[erlang-questions] Fwd: Erlang 3000?

damien morton dmorton@REDACTED
Tue Nov 18 00:44:33 CET 2008


---------- Forwarded message ----------
From: damien morton <dmorton@REDACTED>
Date: Tue, Nov 18, 2008 at 9:53 AM
Subject: Re: [erlang-questions] Erlang 3000?
To: Edwin Fine <erlang-questions_efine@REDACTED>


On Tue, Nov 18, 2008 at 4:00 AM, Edwin Fine
<erlang-questions_efine@REDACTED> wrote:
> Completely agree with Kenneth. Any software that grows organically is going
> to have inconsistencies. Software like Erlang has usually responded to
> real-world pressures, in real-world timeframes, and has not had the luxury
> of (say) a series of long design competitions and committees like Ada did
> (and IIRC, Ada is not that widely used for all that). Some would have a sigh
> of relief that Erlang didn't go through that process! I think Erlang has
> done pretty well, and it probably really IS premature to consider
> "purifying" it while it's trying to get a strong foothold in the development
> community. I would say that higher priorities are to improve its vertical
> (multicore) scalability, make more and easier to use tools for (inter alia)
> operational control and monitoring and release management, as well as
> productivity tools like better documentation and a well-indexed "apropos"
> type facility that allows one to search for any specific function, not just
> its module (I know there is a kluged up one in Emacs, but how about one that
> works across the board, not only in Emacs?). Other areas that might be
> fertile ground include distributed security - the current cookie/short
> name/long name model is a bit limiting, and making it easier to set up and
> view traces of running code.

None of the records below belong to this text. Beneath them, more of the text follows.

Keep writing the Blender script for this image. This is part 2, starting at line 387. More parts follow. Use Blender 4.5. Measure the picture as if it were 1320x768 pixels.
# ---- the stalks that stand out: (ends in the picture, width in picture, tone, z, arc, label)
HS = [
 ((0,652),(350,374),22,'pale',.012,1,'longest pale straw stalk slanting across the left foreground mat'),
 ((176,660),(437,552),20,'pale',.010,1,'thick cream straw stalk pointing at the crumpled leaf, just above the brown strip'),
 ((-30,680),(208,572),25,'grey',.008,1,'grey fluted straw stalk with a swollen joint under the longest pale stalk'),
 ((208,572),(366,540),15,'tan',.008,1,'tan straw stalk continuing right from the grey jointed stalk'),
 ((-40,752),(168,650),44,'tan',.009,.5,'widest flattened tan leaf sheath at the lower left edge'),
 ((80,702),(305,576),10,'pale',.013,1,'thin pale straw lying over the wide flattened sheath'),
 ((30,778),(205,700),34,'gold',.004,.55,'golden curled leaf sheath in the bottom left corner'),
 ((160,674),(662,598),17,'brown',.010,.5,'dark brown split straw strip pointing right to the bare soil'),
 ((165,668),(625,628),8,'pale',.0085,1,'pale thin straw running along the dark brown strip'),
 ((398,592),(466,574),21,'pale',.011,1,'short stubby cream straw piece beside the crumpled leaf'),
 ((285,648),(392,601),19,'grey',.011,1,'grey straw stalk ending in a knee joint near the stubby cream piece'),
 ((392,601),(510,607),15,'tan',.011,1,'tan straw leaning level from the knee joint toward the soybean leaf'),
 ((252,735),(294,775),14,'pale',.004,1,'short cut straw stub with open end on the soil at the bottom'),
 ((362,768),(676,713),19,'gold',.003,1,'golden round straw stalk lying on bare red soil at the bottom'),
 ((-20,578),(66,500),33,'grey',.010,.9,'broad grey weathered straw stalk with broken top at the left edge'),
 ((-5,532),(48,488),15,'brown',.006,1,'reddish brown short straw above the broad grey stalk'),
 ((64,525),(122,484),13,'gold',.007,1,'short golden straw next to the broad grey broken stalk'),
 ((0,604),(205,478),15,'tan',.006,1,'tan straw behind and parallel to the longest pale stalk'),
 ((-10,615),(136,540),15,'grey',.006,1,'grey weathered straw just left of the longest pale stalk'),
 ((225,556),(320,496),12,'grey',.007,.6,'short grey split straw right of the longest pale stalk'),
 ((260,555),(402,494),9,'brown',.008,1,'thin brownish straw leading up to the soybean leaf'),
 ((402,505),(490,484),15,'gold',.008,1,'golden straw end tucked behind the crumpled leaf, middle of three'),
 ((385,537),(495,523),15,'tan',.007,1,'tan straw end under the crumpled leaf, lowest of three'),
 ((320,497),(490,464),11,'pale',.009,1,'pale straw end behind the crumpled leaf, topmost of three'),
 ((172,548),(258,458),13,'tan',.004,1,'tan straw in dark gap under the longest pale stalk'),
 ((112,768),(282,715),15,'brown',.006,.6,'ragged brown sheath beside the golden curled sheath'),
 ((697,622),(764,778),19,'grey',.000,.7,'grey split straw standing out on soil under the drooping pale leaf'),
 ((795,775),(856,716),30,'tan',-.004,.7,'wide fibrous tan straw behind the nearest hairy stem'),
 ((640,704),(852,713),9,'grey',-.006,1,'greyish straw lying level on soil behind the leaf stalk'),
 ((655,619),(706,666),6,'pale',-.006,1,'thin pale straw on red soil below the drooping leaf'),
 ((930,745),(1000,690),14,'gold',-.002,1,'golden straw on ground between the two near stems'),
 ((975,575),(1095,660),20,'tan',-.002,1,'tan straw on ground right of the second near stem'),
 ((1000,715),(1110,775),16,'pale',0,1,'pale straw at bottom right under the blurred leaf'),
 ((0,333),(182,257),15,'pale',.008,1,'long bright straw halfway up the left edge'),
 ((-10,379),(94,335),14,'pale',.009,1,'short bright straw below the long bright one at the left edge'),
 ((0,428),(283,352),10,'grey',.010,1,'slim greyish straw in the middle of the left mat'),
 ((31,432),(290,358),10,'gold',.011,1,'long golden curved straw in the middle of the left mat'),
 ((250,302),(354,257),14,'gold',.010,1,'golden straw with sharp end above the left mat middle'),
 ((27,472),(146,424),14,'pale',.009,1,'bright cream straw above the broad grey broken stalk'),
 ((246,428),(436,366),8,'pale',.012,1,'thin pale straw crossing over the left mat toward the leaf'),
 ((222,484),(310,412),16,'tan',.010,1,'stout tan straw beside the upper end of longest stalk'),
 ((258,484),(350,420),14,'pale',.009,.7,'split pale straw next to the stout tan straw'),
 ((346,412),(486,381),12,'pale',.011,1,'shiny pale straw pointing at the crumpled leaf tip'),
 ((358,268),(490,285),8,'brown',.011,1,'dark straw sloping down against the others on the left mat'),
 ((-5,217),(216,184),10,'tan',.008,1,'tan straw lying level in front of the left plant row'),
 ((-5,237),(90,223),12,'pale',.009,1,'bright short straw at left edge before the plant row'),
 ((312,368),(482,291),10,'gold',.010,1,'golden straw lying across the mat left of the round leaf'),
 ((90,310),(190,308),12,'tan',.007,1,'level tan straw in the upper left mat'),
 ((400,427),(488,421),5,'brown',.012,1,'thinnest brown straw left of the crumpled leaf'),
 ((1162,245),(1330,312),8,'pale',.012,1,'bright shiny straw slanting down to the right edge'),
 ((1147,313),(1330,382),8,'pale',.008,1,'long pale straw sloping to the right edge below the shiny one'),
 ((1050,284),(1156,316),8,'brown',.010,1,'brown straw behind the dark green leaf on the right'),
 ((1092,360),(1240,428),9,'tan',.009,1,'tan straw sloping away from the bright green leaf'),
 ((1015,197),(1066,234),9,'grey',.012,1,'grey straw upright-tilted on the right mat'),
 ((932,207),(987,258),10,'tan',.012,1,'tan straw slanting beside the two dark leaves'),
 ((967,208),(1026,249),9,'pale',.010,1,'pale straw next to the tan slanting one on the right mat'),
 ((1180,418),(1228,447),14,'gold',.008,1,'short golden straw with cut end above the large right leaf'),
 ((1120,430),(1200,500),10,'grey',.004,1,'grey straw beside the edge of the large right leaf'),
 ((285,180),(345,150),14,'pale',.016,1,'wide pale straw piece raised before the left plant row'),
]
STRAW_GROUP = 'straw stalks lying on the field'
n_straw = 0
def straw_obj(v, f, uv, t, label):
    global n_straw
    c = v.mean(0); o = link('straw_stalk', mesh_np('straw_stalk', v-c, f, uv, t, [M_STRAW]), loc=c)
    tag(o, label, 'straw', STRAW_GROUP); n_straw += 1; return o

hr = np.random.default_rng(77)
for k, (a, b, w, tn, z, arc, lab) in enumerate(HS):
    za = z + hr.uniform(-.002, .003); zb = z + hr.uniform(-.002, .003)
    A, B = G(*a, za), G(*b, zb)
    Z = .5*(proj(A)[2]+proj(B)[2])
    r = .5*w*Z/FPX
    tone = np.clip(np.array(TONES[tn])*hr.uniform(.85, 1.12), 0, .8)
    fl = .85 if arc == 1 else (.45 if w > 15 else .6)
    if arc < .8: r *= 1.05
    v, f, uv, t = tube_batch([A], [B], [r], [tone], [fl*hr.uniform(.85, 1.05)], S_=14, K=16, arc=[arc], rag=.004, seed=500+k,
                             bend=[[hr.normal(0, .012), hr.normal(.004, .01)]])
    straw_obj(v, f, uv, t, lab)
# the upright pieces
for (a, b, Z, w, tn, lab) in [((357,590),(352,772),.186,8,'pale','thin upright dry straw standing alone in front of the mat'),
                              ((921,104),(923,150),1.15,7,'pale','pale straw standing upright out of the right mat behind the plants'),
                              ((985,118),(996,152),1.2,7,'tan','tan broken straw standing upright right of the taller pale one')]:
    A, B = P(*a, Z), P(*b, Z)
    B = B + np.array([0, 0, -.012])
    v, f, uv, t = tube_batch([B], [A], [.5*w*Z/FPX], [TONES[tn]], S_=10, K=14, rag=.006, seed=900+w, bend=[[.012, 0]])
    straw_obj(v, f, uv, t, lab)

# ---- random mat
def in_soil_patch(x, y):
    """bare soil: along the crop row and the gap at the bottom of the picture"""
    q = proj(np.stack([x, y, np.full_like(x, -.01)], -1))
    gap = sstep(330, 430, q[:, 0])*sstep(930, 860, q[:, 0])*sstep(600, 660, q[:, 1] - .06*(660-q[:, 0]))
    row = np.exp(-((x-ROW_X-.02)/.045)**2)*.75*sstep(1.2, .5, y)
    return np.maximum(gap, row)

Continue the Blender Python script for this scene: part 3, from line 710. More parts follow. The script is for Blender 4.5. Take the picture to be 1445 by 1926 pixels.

Maybe I am just dumb, but there are parts of
> Erlang that are so arcane that I need to have notes to explain to myself how
> to use them.

The point is that designers of new libraries will look to the core
libraries for guidance on what patterns, interfaces and protocols to
follow. If the core is schizophrenic and full of entropy, growing the
language will only multiply that entropy. If the core has low-entropy,
growing the language will increase that entropy at a much slower rate.

In my opinion, there needs to be two forces applied to the
language/libraries - the force of growth and the force of reducing
entropy. Refactoring is the entropy reduction strategy of choice, and
if we are careful, that refactoring could be automated.